GIVEN INFORMATION =>
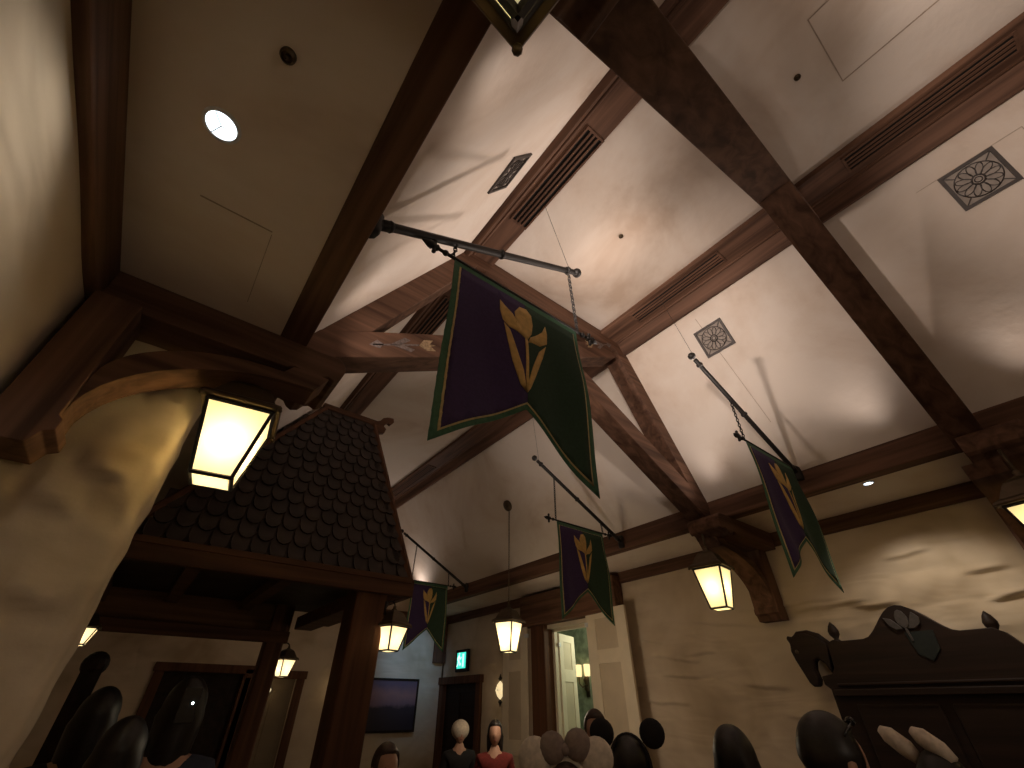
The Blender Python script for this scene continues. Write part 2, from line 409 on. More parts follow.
def truss(label, y0, hy0, hy1, py0, py1, painted, pl=(0, 0)):
    y1 = y0 + .06; root = thing('roof_truss', label, 'truss', (.64, y0, .4), 'scissor trusses of the roof')
    bar((.045, .4966), (.336, 1), -.050, y0 + .0012, y1 - .0012).build('rafter', M['wL'], root, bevel=.0015)
    bar((1.235, .4966), (.944, 1), .050, y0 + .0016, y1 - .0016).build('rafter', M['wR'], root, bevel=.0015)
    bar((.322, .9985), (.958, .9985), -.052, y0 + .0008, y1 - .0008).build('collar_beam', M['wX'], root, bevel=.0015)
    cl = bar((.043, .449), (.905, .449 + .862 * .53), .057, y0, y1).build('scissor_chord', M['wCL'], root, bevel=.0015)
    cr = bar((1.237, .425), (.375, .425 + .862 * .57), -.057, y0 + .002, y1 - .002).build('scissor_chord', M['wCR'], root, bevel=.0015)
    if painted:
        flower_paint(root, .240, .585, math.radians(28), y0)
        flower_paint(root, .800, .905, math.radians(208), y0)
    for sgn in (0, 1):
        mx = (lambda x: x) if sgn == 0 else (lambda x: 1.284 - x)
        wx = XL if sgn == 0 else 1.284 - XR
        if sgn == 0: q0, q1 = pl
        else: q0, q1 = py0, py1
        # hammer beam with an ogee carved end
        pr = [(wx, SOF), (.098, SOF), (.108, .430), (.110, .418), (.106, .402), (.098, .396), (.088, .400), (.080, .396), (.074, .386), (.064, .382), (.056, .386), (.050, .394), (.040, .397), (.030, .392), (wx, .389)]
        MB().prism([(mx(a), b) for a, b in pr], hy0, hy1).build('hammer_beam', M['wX'], root, bevel=.0015)
        # wall post with a stepped foot
        MB().prism([(mx(a), b) for a, b in [(wx, .389), (wx + .045, .389), (wx + .045, .232), (wx + .050, .228), (wx + .050, .216), (wx + .042, .212), (wx + .036, .198), (wx, .198)]], q0, q1).build('wall_post', M['wZ'], root, bevel=.001)
        # curved brace from the post up to the hammer beam
        out, inn = [], []
        for k in range(15):
            t = k / 14 * math.pi / 2
            out.append((wx + .045 + .150 * (1 - math.cos(t)), .262 + .100 * math.sin(t)))
            inn.append((wx + .045 + .165 * (1 - math.cos(t)) + .0, .216 + .118 * math.sin(t) + .020 * math.sin(t)))
        # outer curve (upper) and lower curve
        up = [(wx + .045, .285)] + [(wx + .045 + .17 * (1 - math.cos(k / 14 * math.pi / 2)), .285 + .090 * math.sin(k / 14 * math.pi / 2)) for k in range(1, 15)] + [(wx + .225, .389)]
        lo = [(wx + .045 + .215 * (1 - math.cos(k / 14 * math.pi / 2)), .235 + .128 * math.sin(k / 14 * math.pi / 2)) for k in range(15)] + [(wx + .275, .389)]
        MB().prism([(mx(a), b) for a, b in up + lo[::-1]], q0 + .006, q1 - .006).build('curved_brace', M['wX'], root, bevel=.001)
    return root
truss('dark scissor roof truss passing close overhead, unlit, its rafter joining the right slope', -.004, -.052, .045, .0, .07, False, (-.05, .02))
truss('brown scissor roof truss beyond the big banner, with faded painted flowers on its chords', .62, .572, .672, .605, .675, True, (.556, .618))

# ------------------------------------------------------------------ small ceiling fixtures
def slope_pt(side, y, z, off=0.0):
    if side == 'L': return Vector((.336 - (1 - z) / 1.732 + .866 * off, y, z - .5 * off))
    return Vector((.944 + (1 - z) / 1.732 - .866 * off, y, z - .5 * off))
def grille(label, side, yc, zc, hw):
    c = slope_pt(side, yc, zc); root = thing('ceiling_grille', label, 'grille', tuple(c), 'square iron grilles on the roof slopes')
    U = Vector((0, 1, 0)); V = (slope_pt(side, 0, 1) - slope_pt(side, 0, .5)).normalized(); Nn = slope_pt(side, yc, zc, 1) - c
    def q(u, v, n): return c + U * u + V * v + Nn * n
    def slab(m, u0, u1, v0, v1, n0, n1):
        m.add([q(u0, v0, n0), q(u1, v0, n0), q(u1, v1, n0), q(u0, v1, n0), q(u0, v0, n1), q(u1, v0, n1), q(u1, v1, n1), q(u0, v1, n1)],
              [(0, 3, 2, 1), (4, 5, 6, 7), (0, 1, 5, 4), (1, 2, 6, 5), (2, 3, 7, 6), (3, 0, 4, 7)]); return m
    e = hw - .0065; m = MB(); slab(m, -hw, hw, -hw, -e, 0, .004); slab(m, -hw, hw, e, hw, 0, .004); slab(m, -hw, -e, -e, e, 0, .004); slab(m, e, hw, -e, e, 0, .004)
    m.build('frame', M['grille'], root)
    slab(MB(), -e, e, -e, e, .0002, .0008).build('backing', M['grille_back'], root)
    t = MB(); R = e * .93
    ring = lambda r, n=28: [q(r * math.cos(2 * math.pi * k / n), r * math.sin(2 * math.pi * k / n), .002) for k in range(n)]
    t.tube(ring(R), .0011, 5, True); t.tube(ring(R * .28, 16), .0016, 5, True); t.tube(ring(R * .16, 12), .0010, 5, True)
    for k in range(12):
        a = 2 * math.pi * k / 12; cc = (R * .62 * math.cos(a), R * .62 * math.sin(a))
        pts = []
        for j in range(14):
            b = 2 * math.pi * j / 14; lu, lv = .34 * R * math.cos(b), .16 * R * math.sin(b)
            pts.append(q(cc[0] + lu * math.cos(a) - lv * math.sin(a), cc[1] + lu * math.sin(a) + lv * math.cos(a), .002))
        t.tube(pts, .0010, 4, True)
    for sx in (-1, 1):
        for sy in (-1, 1):
            t.tube([q(sx * R * .72, sy * R * .72, .002), q(sx * e, sy * e, .002)], .0012, 4)
    t.build('tracery', M['grille'], root)
grille('square iron grille on the left roof slope beside the slotted vent', 'L', .334, .853, .044)
grille('square iron grille on the right roof slope above the hanging pole of the right banner', 'R', .354, .861, .043)
grille('square iron grille at the upper right of the photo on the right roof slope', 'R', -.241, .861, .044)

def downlight(label, x, y, r=.0145):
    root = thing('downlight', label, 'light', (x, y, SOF), 'recessed downlights in the soffits')
    ring = MB(); n = 24; prof = [(r * 1.15, 0), (r * 1.15, -.0015), (r * .93, -.002), (r * .90, 0)]
    for j, (rr, dz) in enumerate(prof):
        for i in range(n):
            a = 2 * math.pi * i / n; ring.v.append(Vector((x + rr * math.cos(a), y + rr * math.sin(a), SOF + dz)))
    for j in range(3):
        for i in range(n): l = (i + 1) % n; ring.f.append((j * n + i, j * n + l, (j + 1) * n + l, (j + 1) * n + i))
    ring.build('trim_ring', M['white'], root, smooth=True)
    MB().lathe((x, y, SOF - .0012), [(r * .92, 0), (r * .92, .001)], n).build('lens', M['lamp'], root)
    b = MB()
    for a in (0, 2.1, 4.2): b.tube([(x, y, SOF - .0016), (x + r * .9 * math.cos(a), y + r * .9 * math.sin(a), SOF - .0016)], .0006, 4)
    b.build('baffle', M['white'], root)
downlight('glowing round downlight in the brown soffit at the upper left', -.114, .304)
downlight('small round downlight in the narrow soffit above the right wall', 1.296, .237, .011)
def disc(name, label, cat, c, nrm, r, mat, prof=None):
    c = Vector(c); nrm = Vector(nrm).normalized(); u = nrm.cross(Vector((0, 1, .01))).normalized(); w = nrm.cross(u); m = MB(); n = 18
    pr = prof or [(r, 0), (r, .003), (r * .7, .005), (r * .68, .0025), (r * .35, .0025), (r * .3, .007), (0.0005, .008)]
    for rr, h in pr:
        for i in range(n): a = 2 * math.pi * i / n; m.v.append(c + (u * math.cos(a) + w * math.sin(a)) * rr + nrm * h)
    for j in range(len(pr) - 1):
        for i in range(n): l = (i + 1) % n; m.f.append((j * n + i, j * n + l, (j + 1) * n + l, (j + 1) * n + i))
    o = m.build(name, mat, smooth=False); tag(o, label, cat); return o
disc('sprinkler', 'small round bronze sprinkler in the upper left soffit beside the downlight', 'sprinkler', (-.079, .208, SOF), (0, 0, -1), .0065, M['bronze'])
disc('sprinkler', 'tiny dark sprinkler on the flat ceiling near the outlined access panel', 'sprinkler', (.634, -.111, 1), (0, 0, -1), .006, M['bronze'])
disc('sprinkler', 'tiny dark sprinkler on the flat ceiling just above the big banner', 'sprinkler', (.633, .343, 1), (0, 0, -1), .006, M['bronze'])
disc('sprinkler', 'tiny dark sprinkler on the flat ceiling beyond the far truss', 'sprinkler', (.64, 1.25, 1), (0, 0, -1), .006, M['bronze'])
# access panel outline and fine wires / seams
ap = MB(); w = .0018
for (a, b, c_, d) in [(.557, .712 + w, -.165, -.165 + w), (.712, .712 + w, -.62, -.165), (.557, .557 + w, -.62, -.165), (.557, .712, -.62 - w, -.62)]: ap.box(a, b, c_, d, .9988, .9998)
tag(ap.build('access_panel', M['seam']), 'thin outlined rectangular access panel in the flat ceiling at the top right', 'panel')
def ribbon(side, pts, w=.0012):
    m = MB()
    for (a, b) in zip(pts[:-1], pts[1:]):
        pa = slope_pt(side, a[0], a[1], .0008) if side in 'LR' else Vector((a[0], a[1], .9992))
        pb = slope_pt(side, b[0], b[1], .0008) if side in 'LR' else Vector((b[0], b[1], .9992))
        m.tube([pa, pb], w * .5, 4)
    return m
struct(ribbon('R', [(.37, .93), (.345, .62)]).build('trim_5', M['seam']), 'fine seam in the ceiling plaster')
struct(ribbon('R', [(-.16, .90), (-.33, .90), (-.33, .80)]).build('trim_6', M['seam']), 'fine seam in the ceiling plaster')
sm = MB(); sm.box(-.047, -.0463, .40, .53, SOF - .0008, SOF - .0002); sm.box(-.12, -.047, .395, .3965, SOF - .0008, SOF - .0002)
struct(sm.build('trim_7', M['seam']), 'fine seam in the soffit')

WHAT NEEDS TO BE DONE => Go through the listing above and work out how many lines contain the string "from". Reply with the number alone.

FINISHED ANSWER => 2